---------- Stored data
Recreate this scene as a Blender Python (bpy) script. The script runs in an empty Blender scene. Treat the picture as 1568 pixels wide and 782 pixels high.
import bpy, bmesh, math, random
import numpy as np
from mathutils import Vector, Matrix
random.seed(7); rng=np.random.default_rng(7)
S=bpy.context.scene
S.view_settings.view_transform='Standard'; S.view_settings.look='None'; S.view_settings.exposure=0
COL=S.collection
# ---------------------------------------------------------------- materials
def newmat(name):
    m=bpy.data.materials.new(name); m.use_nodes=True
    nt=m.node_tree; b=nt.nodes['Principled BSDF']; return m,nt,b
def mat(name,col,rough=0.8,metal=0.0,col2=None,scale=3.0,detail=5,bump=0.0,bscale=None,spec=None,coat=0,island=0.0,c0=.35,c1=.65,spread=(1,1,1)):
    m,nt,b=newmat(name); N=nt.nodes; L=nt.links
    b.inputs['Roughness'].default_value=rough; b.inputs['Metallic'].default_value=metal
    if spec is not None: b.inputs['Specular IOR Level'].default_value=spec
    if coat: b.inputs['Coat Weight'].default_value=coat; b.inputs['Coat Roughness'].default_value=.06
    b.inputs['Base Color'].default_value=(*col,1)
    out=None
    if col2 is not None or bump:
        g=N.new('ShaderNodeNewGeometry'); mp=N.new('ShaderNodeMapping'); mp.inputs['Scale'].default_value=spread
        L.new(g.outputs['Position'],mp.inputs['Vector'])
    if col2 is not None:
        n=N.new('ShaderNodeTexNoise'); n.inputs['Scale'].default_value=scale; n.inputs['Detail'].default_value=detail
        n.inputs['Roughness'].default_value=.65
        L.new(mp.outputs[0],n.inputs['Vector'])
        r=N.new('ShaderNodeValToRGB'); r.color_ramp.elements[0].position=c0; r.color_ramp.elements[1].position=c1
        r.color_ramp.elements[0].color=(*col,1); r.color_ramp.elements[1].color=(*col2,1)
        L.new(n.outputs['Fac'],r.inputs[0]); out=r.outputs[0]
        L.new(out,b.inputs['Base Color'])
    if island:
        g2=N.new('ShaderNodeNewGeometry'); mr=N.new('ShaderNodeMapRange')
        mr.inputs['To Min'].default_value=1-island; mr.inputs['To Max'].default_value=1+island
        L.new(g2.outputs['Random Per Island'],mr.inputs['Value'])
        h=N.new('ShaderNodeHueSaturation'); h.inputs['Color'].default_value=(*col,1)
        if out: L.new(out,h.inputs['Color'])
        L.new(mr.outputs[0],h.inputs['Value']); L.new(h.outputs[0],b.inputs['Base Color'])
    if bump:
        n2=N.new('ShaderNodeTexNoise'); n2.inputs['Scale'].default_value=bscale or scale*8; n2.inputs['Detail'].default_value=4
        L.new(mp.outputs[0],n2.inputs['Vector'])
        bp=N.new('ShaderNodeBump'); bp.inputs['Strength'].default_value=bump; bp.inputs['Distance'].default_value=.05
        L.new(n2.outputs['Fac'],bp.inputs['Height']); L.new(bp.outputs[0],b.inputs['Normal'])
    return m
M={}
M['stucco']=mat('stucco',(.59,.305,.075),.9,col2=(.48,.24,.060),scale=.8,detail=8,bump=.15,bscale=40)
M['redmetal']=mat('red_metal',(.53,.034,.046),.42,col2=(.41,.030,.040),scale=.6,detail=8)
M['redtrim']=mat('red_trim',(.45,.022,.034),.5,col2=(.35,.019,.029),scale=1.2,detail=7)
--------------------
**The request**
Return all of the data exactly as it reads.

**Response below**
Recreate this scene as a Blender Python (bpy) script. The script runs in an empty Blender scene. Treat the picture as 1568 pixels wide and 782 pixels high.
import bpy, bmesh, math, random
import numpy as np
from mathutils import Vector, Matrix
random.seed(7); rng=np.random.default_rng(7)
S=bpy.context.scene
S.view_settings.view_transform='Standard'; S.view_settings.look='None'; S.view_settings.exposure=0
COL=S.collection
# ---------------------------------------------------------------- materials
def newmat(name):
    m=bpy.data.materials.new(name); m.use_nodes=True
    nt=m.node_tree; b=nt.nodes['Principled BSDF']; return m,nt,b
def mat(name,col,rough=0.8,metal=0.0,col2=None,scale=3.0,detail=5,bump=0.0,bscale=None,spec=None,coat=0,island=0.0,c0=.35,c1=.65,spread=(1,1,1)):
    m,nt,b=newmat(name); N=nt.nodes; L=nt.links
    b.inputs['Roughness'].default_value=rough; b.inputs['Metallic'].default_value=metal
    if spec is not None: b.inputs['Specular IOR Level'].default_value=spec
    if coat: b.inputs['Coat Weight'].default_value=coat; b.inputs['Coat Roughness'].default_value=.06
    b.inputs['Base Color'].default_value=(*col,1)
    out=None
    if col2 is not None or bump:
        g=N.new('ShaderNodeNewGeometry'); mp=N.new('ShaderNodeMapping'); mp.inputs['Scale'].default_value=spread
        L.new(g.outputs['Position'],mp.inputs['Vector'])
    if col2 is not None:
        n=N.new('ShaderNodeTexNoise'); n.inputs['Scale'].default_value=scale; n.inputs['Detail'].default_value=detail
        n.inputs['Roughness'].default_value=.65
        L.new(mp.outputs[0],n.inputs['Vector'])
        r=N.new('ShaderNodeValToRGB'); r.color_ramp.elements[0].position=c0; r.color_ramp.elements[1].position=c1
        r.color_ramp.elements[0].color=(*col,1); r.color_ramp.elements[1].color=(*col2,1)
        L.new(n.outputs['Fac'],r.inputs[0]); out=r.outputs[0]
        L.new(out,b.inputs['Base Color'])
    if island:
        g2=N.new('ShaderNodeNewGeometry'); mr=N.new('ShaderNodeMapRange')
        mr.inputs['To Min'].default_value=1-island; mr.inputs['To Max'].default_value=1+island
        L.new(g2.outputs['Random Per Island'],mr.inputs['Value'])
        h=N.new('ShaderNodeHueSaturation'); h.inputs['Color'].default_value=(*col,1)
        if out: L.new(out,h.inputs['Color'])
        L.new(mr.outputs[0],h.inputs['Value']); L.new(h.outputs[0],b.inputs['Base Color'])
    if bump:
        n2=N.new('ShaderNodeTexNoise'); n2.inputs['Scale'].default_value=bscale or scale*8; n2.inputs['Detail'].default_value=4
        L.new(mp.outputs[0],n2.inputs['Vector'])
        bp=N.new('ShaderNodeBump'); bp.inputs['Strength'].default_value=bump; bp.inputs['Distance'].default_value=.05
        L.new(n2.outputs['Fac'],bp.inputs['Height']); L.new(bp.outputs[0],b.inputs['Normal'])
    return m
M={}
M['stucco']=mat('stucco',(.59,.305,.075),.9,col2=(.48,.24,.060),scale=.8,detail=8,bump=.15,bscale=40)
M['redmetal']=mat('red_metal',(.53,.034,.046),.42,col2=(.41,.030,.040),scale=.6,detail=8)
M['redtrim']=mat('red_trim',(.45,.022,.034),.5,col2=(.35,.019,.029),scale=1.2,detail=7)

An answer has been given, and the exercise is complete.